Write the material out again, line by line, exactly as it is.

──────

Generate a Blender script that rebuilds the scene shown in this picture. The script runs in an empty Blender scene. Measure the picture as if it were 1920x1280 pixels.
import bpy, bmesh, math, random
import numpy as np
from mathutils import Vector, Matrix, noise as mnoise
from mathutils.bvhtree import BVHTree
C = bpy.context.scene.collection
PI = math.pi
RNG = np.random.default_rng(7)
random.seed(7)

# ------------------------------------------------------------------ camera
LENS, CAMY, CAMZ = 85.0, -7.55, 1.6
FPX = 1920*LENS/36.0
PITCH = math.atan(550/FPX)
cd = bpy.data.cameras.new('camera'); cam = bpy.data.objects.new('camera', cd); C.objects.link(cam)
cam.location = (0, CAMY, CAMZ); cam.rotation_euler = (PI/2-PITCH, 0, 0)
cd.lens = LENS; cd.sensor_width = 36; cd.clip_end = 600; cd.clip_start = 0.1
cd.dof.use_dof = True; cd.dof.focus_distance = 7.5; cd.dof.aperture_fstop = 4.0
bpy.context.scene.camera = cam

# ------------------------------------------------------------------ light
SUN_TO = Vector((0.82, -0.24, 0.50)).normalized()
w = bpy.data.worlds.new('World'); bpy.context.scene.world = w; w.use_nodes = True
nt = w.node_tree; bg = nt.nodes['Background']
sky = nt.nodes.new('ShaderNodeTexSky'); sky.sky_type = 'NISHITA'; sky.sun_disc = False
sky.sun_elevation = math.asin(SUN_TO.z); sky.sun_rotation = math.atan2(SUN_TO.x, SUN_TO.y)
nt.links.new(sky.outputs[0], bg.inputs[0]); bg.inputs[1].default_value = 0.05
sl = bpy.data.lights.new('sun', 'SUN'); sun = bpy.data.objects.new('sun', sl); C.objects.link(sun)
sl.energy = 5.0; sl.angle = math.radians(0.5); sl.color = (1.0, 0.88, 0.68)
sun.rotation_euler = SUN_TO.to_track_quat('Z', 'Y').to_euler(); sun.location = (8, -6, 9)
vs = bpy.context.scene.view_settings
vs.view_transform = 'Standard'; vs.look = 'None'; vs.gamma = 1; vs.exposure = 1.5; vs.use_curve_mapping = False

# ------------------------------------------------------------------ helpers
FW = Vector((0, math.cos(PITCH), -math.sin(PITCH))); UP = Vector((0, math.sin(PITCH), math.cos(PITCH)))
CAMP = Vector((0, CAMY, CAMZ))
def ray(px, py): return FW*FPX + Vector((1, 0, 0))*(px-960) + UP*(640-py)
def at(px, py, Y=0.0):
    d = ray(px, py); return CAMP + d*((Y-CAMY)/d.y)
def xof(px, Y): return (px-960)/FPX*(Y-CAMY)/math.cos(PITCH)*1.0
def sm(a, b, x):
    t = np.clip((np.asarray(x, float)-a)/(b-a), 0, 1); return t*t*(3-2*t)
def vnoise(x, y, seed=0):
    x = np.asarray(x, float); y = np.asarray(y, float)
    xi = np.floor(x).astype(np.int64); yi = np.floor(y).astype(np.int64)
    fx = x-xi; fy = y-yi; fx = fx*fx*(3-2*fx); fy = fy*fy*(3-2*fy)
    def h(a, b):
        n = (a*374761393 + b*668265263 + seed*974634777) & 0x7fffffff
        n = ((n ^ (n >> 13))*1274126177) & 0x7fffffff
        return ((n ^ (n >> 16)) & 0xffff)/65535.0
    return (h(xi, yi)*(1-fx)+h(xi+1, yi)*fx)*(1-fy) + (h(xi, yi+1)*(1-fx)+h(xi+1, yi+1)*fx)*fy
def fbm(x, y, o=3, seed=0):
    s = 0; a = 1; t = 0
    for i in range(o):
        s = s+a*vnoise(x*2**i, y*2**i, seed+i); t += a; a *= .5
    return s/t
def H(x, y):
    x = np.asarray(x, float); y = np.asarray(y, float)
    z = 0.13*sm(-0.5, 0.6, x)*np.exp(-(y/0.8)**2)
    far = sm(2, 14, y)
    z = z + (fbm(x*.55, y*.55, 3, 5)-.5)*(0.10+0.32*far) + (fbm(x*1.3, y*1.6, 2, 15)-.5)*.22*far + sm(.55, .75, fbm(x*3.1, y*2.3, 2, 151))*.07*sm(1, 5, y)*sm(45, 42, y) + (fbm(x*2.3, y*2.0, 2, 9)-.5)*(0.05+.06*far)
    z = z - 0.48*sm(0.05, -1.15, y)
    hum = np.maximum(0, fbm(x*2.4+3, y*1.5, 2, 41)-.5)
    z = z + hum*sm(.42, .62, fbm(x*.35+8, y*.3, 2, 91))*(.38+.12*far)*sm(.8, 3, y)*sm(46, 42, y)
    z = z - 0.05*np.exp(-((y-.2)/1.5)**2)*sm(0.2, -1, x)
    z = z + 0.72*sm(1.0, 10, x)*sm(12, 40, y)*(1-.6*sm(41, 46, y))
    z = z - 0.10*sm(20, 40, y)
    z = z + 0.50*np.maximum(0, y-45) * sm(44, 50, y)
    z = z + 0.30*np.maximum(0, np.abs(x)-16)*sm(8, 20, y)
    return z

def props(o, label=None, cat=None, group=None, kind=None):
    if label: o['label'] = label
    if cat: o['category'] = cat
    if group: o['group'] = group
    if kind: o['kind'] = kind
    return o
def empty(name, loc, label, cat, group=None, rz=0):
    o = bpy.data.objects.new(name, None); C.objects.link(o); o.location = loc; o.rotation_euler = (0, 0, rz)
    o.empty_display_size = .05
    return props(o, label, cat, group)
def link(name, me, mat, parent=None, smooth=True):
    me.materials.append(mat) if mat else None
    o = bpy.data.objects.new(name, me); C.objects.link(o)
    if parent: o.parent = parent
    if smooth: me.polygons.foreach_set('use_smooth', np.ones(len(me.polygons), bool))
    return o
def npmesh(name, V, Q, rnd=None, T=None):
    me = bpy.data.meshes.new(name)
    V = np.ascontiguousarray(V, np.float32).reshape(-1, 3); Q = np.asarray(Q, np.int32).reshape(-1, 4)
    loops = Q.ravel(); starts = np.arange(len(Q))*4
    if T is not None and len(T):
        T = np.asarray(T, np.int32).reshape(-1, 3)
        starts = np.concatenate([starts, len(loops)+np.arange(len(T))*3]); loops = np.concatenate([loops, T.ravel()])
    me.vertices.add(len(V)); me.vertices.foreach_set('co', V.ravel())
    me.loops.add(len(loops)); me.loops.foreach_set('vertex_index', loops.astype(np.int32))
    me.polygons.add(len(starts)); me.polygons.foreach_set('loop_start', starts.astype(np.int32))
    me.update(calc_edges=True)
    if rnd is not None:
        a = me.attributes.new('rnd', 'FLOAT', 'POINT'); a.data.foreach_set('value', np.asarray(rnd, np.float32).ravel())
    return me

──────

Solution for this problem ▸
Generate a Blender script that rebuilds the scene shown in this picture. The script runs in an empty Blender scene. Measure the picture as if it were 1920x1280 pixels.
import bpy, bmesh, math, random
import numpy as np
from mathutils import Vector, Matrix, noise as mnoise
from mathutils.bvhtree import BVHTree
C = bpy.context.scene.collection
PI = math.pi
RNG = np.random.default_rng(7)
random.seed(7)

# ------------------------------------------------------------------ camera
LENS, CAMY, CAMZ = 85.0, -7.55, 1.6
FPX = 1920*LENS/36.0
PITCH = math.atan(550/FPX)
cd = bpy.data.cameras.new('camera'); cam = bpy.data.objects.new('camera', cd); C.objects.link(cam)
cam.location = (0, CAMY, CAMZ); cam.rotation_euler = (PI/2-PITCH, 0, 0)
cd.lens = LENS; cd.sensor_width = 36; cd.clip_end = 600; cd.clip_start = 0.1
cd.dof.use_dof = True; cd.dof.focus_distance = 7.5; cd.dof.aperture_fstop = 4.0
bpy.context.scene.camera = cam

# ------------------------------------------------------------------ light
SUN_TO = Vector((0.82, -0.24, 0.50)).normalized()
w = bpy.data.worlds.new('World'); bpy.context.scene.world = w; w.use_nodes = True
nt = w.node_tree; bg = nt.nodes['Background']
sky = nt.nodes.new('ShaderNodeTexSky'); sky.sky_type = 'NISHITA'; sky.sun_disc = False
sky.sun_elevation = math.asin(SUN_TO.z); sky.sun_rotation = math.atan2(SUN_TO.x, SUN_TO.y)
nt.links.new(sky.outputs[0], bg.inputs[0]); bg.inputs[1].default_value = 0.05
sl = bpy.data.lights.new('sun', 'SUN'); sun = bpy.data.objects.new('sun', sl); C.objects.link(sun)
sl.energy = 5.0; sl.angle = math.radians(0.5); sl.color = (1.0, 0.88, 0.68)
sun.rotation_euler = SUN_TO.to_track_quat('Z', 'Y').to_euler(); sun.location = (8, -6, 9)
vs = bpy.context.scene.view_settings
vs.view_transform = 'Standard'; vs.look = 'None'; vs.gamma = 1; vs.exposure = 1.5; vs.use_curve_mapping = False

# ------------------------------------------------------------------ helpers
FW = Vector((0, math.cos(PITCH), -math.sin(PITCH))); UP = Vector((0, math.sin(PITCH), math.cos(PITCH)))
CAMP = Vector((0, CAMY, CAMZ))
def ray(px, py): return FW*FPX + Vector((1, 0, 0))*(px-960) + UP*(640-py)
def at(px, py, Y=0.0):
    d = ray(px, py); return CAMP + d*((Y-CAMY)/d.y)
def xof(px, Y): return (px-960)/FPX*(Y-CAMY)/math.cos(PITCH)*1.0
def sm(a, b, x):
    t = np.clip((np.asarray(x, float)-a)/(b-a), 0, 1); return t*t*(3-2*t)
def vnoise(x, y, seed=0):
    x = np.asarray(x, float); y = np.asarray(y, float)
    xi = np.floor(x).astype(np.int64); yi = np.floor(y).astype(np.int64)
    fx = x-xi; fy = y-yi; fx = fx*fx*(3-2*fx); fy = fy*fy*(3-2*fy)
    def h(a, b):
        n = (a*374761393 + b*668265263 + seed*974634777) & 0x7fffffff
        n = ((n ^ (n >> 13))*1274126177) & 0x7fffffff
        return ((n ^ (n >> 16)) & 0xffff)/65535.0
    return (h(xi, yi)*(1-fx)+h(xi+1, yi)*fx)*(1-fy) + (h(xi, yi+1)*(1-fx)+h(xi+1, yi+1)*fx)*fy
def fbm(x, y, o=3, seed=0):
    s = 0; a = 1; t = 0
    for i in range(o):
        s = s+a*vnoise(x*2**i, y*2**i, seed+i); t += a; a *= .5
    return s/t
def H(x, y):
    x = np.asarray(x, float); y = np.asarray(y, float)
    z = 0.13*sm(-0.5, 0.6, x)*np.exp(-(y/0.8)**2)
    far = sm(2, 14, y)
    z = z + (fbm(x*.55, y*.55, 3, 5)-.5)*(0.10+0.32*far) + (fbm(x*1.3, y*1.6, 2, 15)-.5)*.22*far + sm(.55, .75, fbm(x*3.1, y*2.3, 2, 151))*.07*sm(1, 5, y)*sm(45, 42, y) + (fbm(x*2.3, y*2.0, 2, 9)-.5)*(0.05+.06*far)
    z = z - 0.48*sm(0.05, -1.15, y)
    hum = np.maximum(0, fbm(x*2.4+3, y*1.5, 2, 41)-.5)
    z = z + hum*sm(.42, .62, fbm(x*.35+8, y*.3, 2, 91))*(.38+.12*far)*sm(.8, 3, y)*sm(46, 42, y)
    z = z - 0.05*np.exp(-((y-.2)/1.5)**2)*sm(0.2, -1, x)
    z = z + 0.72*sm(1.0, 10, x)*sm(12, 40, y)*(1-.6*sm(41, 46, y))
    z = z - 0.10*sm(20, 40, y)
    z = z + 0.50*np.maximum(0, y-45) * sm(44, 50, y)
    z = z + 0.30*np.maximum(0, np.abs(x)-16)*sm(8, 20, y)
    return z

def props(o, label=None, cat=None, group=None, kind=None):
    if label: o['label'] = label
    if cat: o['category'] = cat
    if group: o['group'] = group
    if kind: o['kind'] = kind
    return o
def empty(name, loc, label, cat, group=None, rz=0):
    o = bpy.data.objects.new(name, None); C.objects.link(o); o.location = loc; o.rotation_euler = (0, 0, rz)
    o.empty_display_size = .05
    return props(o, label, cat, group)
def link(name, me, mat, parent=None, smooth=True):
    me.materials.append(mat) if mat else None
    o = bpy.data.objects.new(name, me); C.objects.link(o)
    if parent: o.parent = parent
    if smooth: me.polygons.foreach_set('use_smooth', np.ones(len(me.polygons), bool))
    return o
def npmesh(name, V, Q, rnd=None, T=None):
    me = bpy.data.meshes.new(name)
    V = np.ascontiguousarray(V, np.float32).reshape(-1, 3); Q = np.asarray(Q, np.int32).reshape(-1, 4)
    loops = Q.ravel(); starts = np.arange(len(Q))*4
    if T is not None and len(T):
        T = np.asarray(T, np.int32).reshape(-1, 3)
        starts = np.concatenate([starts, len(loops)+np.arange(len(T))*3]); loops = np.concatenate([loops, T.ravel()])
    me.vertices.add(len(V)); me.vertices.foreach_set('co', V.ravel())
    me.loops.add(len(loops)); me.loops.foreach_set('vertex_index', loops.astype(np.int32))
    me.polygons.add(len(starts)); me.polygons.foreach_set('loop_start', starts.astype(np.int32))
    me.update(calc_edges=True)
    if rnd is not None:
        a = me.attributes.new('rnd', 'FLOAT', 'POINT'); a.data.foreach_set('value', np.asarray(rnd, np.float32).ravel())
    return me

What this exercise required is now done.